Have they been recruited? And did they transfer with athletic intent?

In the case of the Lincoln Park Performing Arts School basketball team, competing athletic directors say yes.

"They're there basically to play basketball and that's the idea," says Bill Sacco, of the Cornell School District.

In five short years, 31 basketball players have transferred into Lincoln Park making it a powerhouse, and the WPIAL Board denied four of those transfers.

However, three of those decisions were overturned by the state board - allowing transfers like star forward Ryan Skovranko - to play.

Now, every morning a bus picks up Skovranko in his hometown of Duquesne for the hour-long ride to Beaver County.

WPIAL Executive Director Tim O'Malley says the state board has thwarted WPIAL attempts to maintain a level field and it's not fair to its member schools.

"It's not fair to the schools that have athletes from their own district, and who grew up in their district, to play against those that don't," he says. "That have athletes come in from outside at a competitive disadvantage to them."

In fact, in the past four years, 38 transfers denied by the WPIAL Board were appealed to the PIAA, which promptly overturned 30 of them.
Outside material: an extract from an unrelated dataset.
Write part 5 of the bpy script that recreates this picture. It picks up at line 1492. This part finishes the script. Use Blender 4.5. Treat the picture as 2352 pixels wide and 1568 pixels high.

One recent case was that of Ricky Rodgers, a star wide receiver whose family moved from the Keystone Oaks School District for Gateway High School.

"It was the opinion, the majority opinion of the board, that there was an athletic motivation to that move and voted that way," O'Malley said.

Again the state board overturned the WPIAL decision to the relief of Rodgers mother, Cheryl Sandora, who maintains the move was not made for athletic reasons.

"It just wasn't the right fit for him," she said. "So, we knew were going to move from the district."

She said her son, who is also a dancer and a model, moved to Monroeville to be closer to his dance instructor and to escape teasing at Keystone Oaks. She said the WPIAL presented no evidence to refute that.

"They just kept saying he's too high-profile of an athlete to go to a school that has a high profile program," said Sandora.

"Obviously, their response to what was shared there was different from what was shared here," O'Malley said.

The same cases, different rulings, and the WPIAL Board is now tired of spinning its wheels.